- [TASK OBJECTIVE]:
Up to and including the line with "from mathutils import Vector, Matrix, Euler", write out the listing from its first line, minus the pictures.
***** WORKING DATA
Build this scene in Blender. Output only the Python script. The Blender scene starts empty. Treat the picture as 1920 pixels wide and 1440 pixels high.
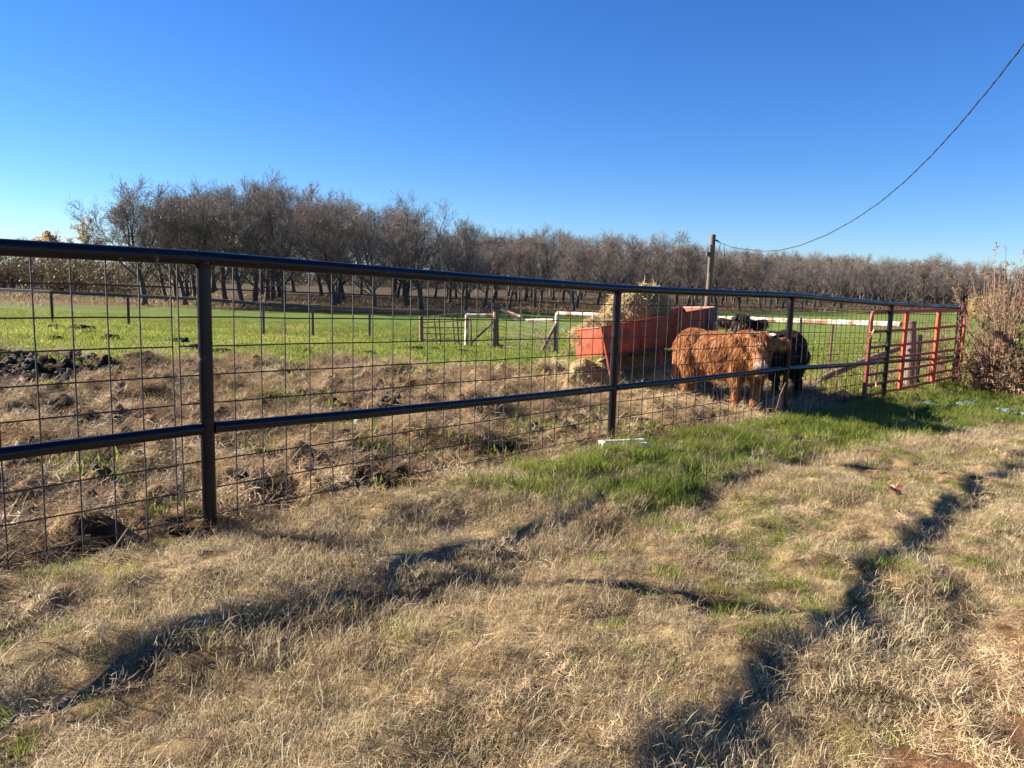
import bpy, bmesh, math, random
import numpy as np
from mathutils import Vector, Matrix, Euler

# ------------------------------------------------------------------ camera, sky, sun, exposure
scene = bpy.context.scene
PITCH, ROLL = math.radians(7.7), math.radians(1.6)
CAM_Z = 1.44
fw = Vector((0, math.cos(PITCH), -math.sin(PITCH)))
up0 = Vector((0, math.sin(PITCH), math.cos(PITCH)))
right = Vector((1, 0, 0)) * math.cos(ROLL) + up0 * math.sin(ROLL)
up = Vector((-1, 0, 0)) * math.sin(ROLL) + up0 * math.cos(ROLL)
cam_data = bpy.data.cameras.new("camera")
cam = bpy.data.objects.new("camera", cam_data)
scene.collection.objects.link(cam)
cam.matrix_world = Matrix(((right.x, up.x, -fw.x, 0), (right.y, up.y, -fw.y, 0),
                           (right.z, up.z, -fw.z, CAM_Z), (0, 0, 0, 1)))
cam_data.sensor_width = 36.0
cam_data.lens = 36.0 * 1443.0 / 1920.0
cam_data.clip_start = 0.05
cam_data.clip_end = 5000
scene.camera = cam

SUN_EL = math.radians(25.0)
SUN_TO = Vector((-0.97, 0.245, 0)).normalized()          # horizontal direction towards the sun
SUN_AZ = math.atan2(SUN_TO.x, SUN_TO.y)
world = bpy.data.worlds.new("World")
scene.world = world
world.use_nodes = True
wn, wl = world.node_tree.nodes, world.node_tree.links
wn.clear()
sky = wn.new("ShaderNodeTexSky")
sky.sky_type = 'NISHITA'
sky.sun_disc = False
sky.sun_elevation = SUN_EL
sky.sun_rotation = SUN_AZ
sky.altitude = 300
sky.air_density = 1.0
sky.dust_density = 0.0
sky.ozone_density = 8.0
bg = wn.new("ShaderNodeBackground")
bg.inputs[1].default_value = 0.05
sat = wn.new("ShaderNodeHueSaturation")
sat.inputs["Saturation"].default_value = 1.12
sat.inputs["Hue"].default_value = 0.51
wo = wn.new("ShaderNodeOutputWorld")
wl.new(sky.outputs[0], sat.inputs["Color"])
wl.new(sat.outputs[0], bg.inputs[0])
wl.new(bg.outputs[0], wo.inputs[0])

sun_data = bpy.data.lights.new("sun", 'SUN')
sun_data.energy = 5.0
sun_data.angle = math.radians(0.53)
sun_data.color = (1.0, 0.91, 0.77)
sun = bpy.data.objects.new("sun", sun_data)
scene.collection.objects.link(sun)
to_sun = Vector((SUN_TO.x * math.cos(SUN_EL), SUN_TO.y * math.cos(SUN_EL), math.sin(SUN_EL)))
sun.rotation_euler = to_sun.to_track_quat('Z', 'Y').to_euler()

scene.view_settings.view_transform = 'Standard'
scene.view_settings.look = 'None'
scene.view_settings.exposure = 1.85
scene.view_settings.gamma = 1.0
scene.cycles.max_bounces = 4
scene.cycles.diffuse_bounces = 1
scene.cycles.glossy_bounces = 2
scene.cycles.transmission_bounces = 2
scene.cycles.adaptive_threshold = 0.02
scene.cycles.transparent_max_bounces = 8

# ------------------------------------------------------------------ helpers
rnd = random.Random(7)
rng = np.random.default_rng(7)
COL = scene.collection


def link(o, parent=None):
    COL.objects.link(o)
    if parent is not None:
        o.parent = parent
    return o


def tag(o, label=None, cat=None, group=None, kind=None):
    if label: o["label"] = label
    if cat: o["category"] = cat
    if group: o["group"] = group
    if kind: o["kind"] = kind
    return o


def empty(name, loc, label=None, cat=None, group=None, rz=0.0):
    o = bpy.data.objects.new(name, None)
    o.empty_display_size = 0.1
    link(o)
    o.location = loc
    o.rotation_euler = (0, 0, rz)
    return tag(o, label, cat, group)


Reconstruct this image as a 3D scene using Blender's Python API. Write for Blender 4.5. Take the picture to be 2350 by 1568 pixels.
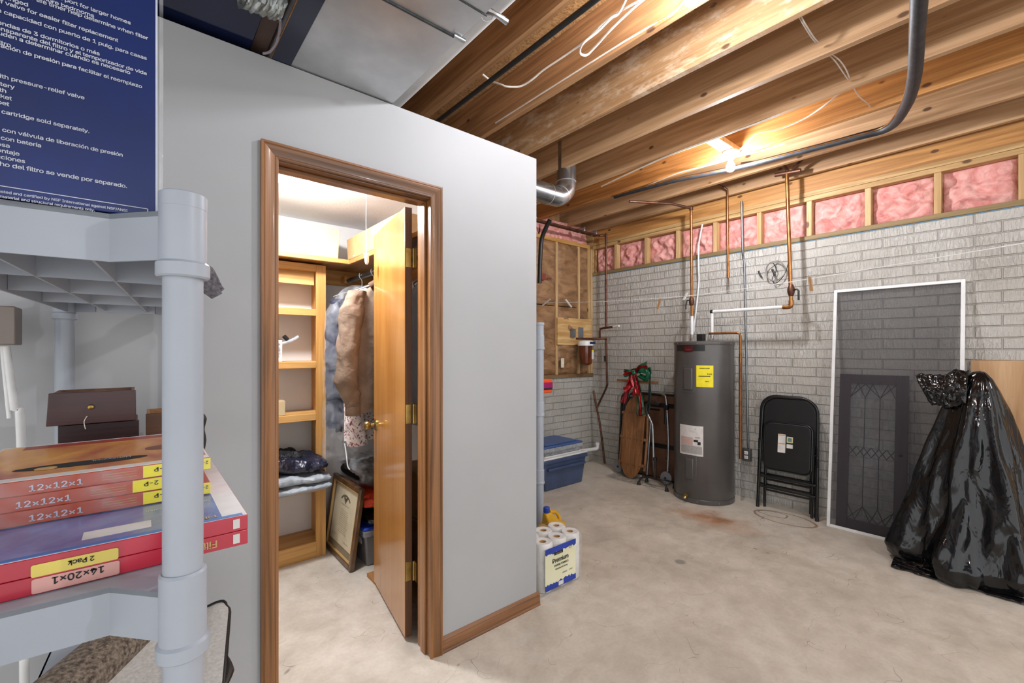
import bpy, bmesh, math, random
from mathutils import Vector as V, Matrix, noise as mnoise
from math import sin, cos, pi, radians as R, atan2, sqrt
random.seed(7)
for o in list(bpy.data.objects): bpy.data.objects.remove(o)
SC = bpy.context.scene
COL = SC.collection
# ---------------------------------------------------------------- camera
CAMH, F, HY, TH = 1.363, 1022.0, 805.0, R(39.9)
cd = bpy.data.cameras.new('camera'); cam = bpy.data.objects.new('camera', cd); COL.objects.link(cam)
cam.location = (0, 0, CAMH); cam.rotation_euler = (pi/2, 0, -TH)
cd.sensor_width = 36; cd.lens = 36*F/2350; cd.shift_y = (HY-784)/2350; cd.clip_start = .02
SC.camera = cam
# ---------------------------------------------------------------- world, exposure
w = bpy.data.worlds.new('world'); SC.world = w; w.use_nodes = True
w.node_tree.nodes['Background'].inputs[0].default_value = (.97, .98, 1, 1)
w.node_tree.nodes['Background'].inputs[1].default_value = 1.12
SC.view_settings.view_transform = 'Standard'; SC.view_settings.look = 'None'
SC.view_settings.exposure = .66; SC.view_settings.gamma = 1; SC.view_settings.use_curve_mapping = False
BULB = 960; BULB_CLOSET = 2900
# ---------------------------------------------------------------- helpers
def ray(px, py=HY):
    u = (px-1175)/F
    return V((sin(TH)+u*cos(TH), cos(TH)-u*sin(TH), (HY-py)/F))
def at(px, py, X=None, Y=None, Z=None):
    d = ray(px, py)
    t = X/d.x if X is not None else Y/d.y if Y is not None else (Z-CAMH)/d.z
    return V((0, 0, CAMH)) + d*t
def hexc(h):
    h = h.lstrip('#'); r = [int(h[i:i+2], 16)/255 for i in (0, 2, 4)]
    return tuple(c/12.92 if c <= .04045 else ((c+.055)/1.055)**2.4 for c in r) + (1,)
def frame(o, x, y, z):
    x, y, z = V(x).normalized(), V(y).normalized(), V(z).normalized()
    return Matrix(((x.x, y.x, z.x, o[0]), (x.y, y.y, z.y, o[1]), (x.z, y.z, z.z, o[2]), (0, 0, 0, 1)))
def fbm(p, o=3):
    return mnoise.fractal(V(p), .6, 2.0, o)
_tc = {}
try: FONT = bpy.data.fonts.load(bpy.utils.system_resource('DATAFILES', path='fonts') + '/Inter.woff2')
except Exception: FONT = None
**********
- [SOLUTION TO THE EXERCISE]:
Build this scene in Blender. Output only the Python script. The Blender scene starts empty. Treat the picture as 1920 pixels wide and 1440 pixels high.
import bpy, bmesh, math, random
import numpy as np
from mathutils import Vector, Matrix, Euler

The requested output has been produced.